Pope Urban II (r. 1088-1099) carried on the tradition of Gregory VII. To his Council of Piacenza in 1095 came envoys from Alexius, who asked for military help against the Turks. The Byzantine envoys also seem to have stressed the sufferings of the Christians in the East. Eight months later, at the Council of Clermont, Urban preached to a throng of the faithful.
He painted in dark colors the hardships that now faced pilgrims to Jerusalem. He summoned his listeners to form themselves, rich and poor alike, into an army, which God would assist. If a man were killed doing this work of God, he would automatically be absolved of his sins and assured of salvation. The audience greeted this moving oration with cries of “God wills it.” Throngs of volunteers took a solemn oath, and sewed crosses of cloth onto their garments. The First Crusade had been launched.
Peter the Hermit, an unkempt, barefoot old man who lived on fish and wine and was a moving orator, proved the most effective preacher of the Crusade. Through France and Germany he recruited an undisciplined mob, many of them serfs living wretched lives, suffering near-starvation as a result of crop failure. Often they believed that Peter was leading them straight to heaven, the New Jerusalem, which they confused with the Jerusalem on earth.

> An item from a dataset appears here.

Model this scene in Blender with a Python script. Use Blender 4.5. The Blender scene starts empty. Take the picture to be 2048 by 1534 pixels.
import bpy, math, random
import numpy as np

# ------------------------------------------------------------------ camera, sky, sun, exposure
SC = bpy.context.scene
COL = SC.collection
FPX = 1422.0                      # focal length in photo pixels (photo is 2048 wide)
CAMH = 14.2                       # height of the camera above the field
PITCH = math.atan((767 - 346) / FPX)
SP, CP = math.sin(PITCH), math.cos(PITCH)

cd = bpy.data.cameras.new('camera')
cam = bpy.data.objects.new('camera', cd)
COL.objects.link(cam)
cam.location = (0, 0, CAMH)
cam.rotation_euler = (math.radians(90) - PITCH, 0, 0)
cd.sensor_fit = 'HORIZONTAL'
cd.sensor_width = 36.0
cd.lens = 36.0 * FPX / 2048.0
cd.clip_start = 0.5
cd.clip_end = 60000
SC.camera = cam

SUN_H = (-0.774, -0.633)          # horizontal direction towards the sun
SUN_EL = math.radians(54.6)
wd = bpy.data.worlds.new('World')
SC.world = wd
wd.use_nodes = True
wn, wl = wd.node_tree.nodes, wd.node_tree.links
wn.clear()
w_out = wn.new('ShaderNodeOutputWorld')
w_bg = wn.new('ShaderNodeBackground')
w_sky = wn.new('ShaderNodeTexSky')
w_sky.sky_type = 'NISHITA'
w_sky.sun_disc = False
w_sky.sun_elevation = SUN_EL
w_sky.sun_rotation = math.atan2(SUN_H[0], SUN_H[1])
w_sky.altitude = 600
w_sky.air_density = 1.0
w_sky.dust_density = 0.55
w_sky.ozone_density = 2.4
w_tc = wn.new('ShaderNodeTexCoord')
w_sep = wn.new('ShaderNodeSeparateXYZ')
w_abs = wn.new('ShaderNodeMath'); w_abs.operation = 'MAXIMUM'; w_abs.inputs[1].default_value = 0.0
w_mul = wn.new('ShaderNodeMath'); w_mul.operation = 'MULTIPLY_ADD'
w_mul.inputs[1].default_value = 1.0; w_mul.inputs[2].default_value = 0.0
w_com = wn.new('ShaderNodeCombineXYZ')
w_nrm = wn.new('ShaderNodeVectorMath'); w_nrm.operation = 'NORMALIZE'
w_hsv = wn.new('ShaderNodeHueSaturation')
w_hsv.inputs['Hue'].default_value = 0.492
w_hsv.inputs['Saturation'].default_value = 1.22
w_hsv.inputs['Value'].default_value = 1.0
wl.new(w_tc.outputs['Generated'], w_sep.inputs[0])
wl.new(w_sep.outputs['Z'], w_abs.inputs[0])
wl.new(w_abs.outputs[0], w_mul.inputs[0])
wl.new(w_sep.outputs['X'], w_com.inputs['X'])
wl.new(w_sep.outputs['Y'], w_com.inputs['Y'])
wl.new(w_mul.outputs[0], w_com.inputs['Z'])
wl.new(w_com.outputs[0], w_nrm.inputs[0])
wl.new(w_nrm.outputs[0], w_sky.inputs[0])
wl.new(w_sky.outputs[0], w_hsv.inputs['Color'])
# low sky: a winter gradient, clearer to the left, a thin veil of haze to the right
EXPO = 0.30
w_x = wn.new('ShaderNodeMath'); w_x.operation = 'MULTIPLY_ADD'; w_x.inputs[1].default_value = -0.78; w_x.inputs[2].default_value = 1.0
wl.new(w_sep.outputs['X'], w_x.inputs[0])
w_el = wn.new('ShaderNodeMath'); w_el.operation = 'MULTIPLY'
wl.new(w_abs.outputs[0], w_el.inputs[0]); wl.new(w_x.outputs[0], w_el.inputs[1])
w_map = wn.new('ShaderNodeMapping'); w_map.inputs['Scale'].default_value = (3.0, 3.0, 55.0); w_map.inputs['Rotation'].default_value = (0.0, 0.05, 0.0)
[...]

In two installments, they poured up the Rhine, across Hungary, where four thousand Hungarians were killed in a riot over the sale of a pair of shoes, and into Byzantine territory at Belgrade. The Byzantines, who had hoped for the loan of a few hundred well-trained knights, were appalled at the enormous armies about to descend on them.
They proceeded to take all precautions against trouble. Despite their best efforts, the undisciplined crusaders burned houses and stole everything that was not chained down. Once in Constantinople, Alexius Comnenus shipped them across the Straits as quickly as possible. In Asia Minor they quarreled among themselves, murdered the Christian inhabitants, scored no success against the Turks, and were eventually massacred.
Meanwhile, a considerable number of great lords had been recruited, including a brother of the king of France, the duke of Normandy, and the count of Flanders. The most celebrated, however, were Godfrey of Bouillon (duke of Lower Lorraine), and his brother Baldwin, Count Raymond of Toulouse, Count Stephen of Blois, and Bohemond, a Norman prince from southern Italy. Better-equipped and better-disciplined, the armies led by these lords began to converge on Constantinople.
The emperor Alexius was in a very difficult position. He was ready to have the Western commanders carve out principalities for themselves from Turkish-occupied territory. But he wanted to assure himself that Byzantine lands would be returned to his control and that whatever new states might be created would be dominated by him.
He knew of the Western custom of vassalage and the importance attached to an oath taken to an overlord. So he decided to require each great Western lord to take an oath of liege homage to him on arrival. To obtain these oaths, Alexius had to resort to bribery with splendid gifts and to all sorts of pressure, including in some cases the withholding of food from the unruly crusading armies.
The armies were all ferried across the Straits. There was no supreme command, but the armies acted as a unit, following the orders of the leaders assembled in council. In June of 1097 at Nicaea, the Seljuk capital, the Turks surrendered at the last minute to Byzantine forces rather than suffer an assault from the crusader armies. This the crusaders bitterly resented, since they had been looking forward to plundering the town.
Crossing Asia Minor, they defeated the Turks in a battle at Dorylaeum, captured the Seljuk sultan’s treasure, and opened the road to further advance. Godfrey’s brother Baldwin, leaving the main army, marched to Edessa. Here, after negotiations with the local Armenian rulers, he became count of Edessa—lord of the first crusader state to be established (1098).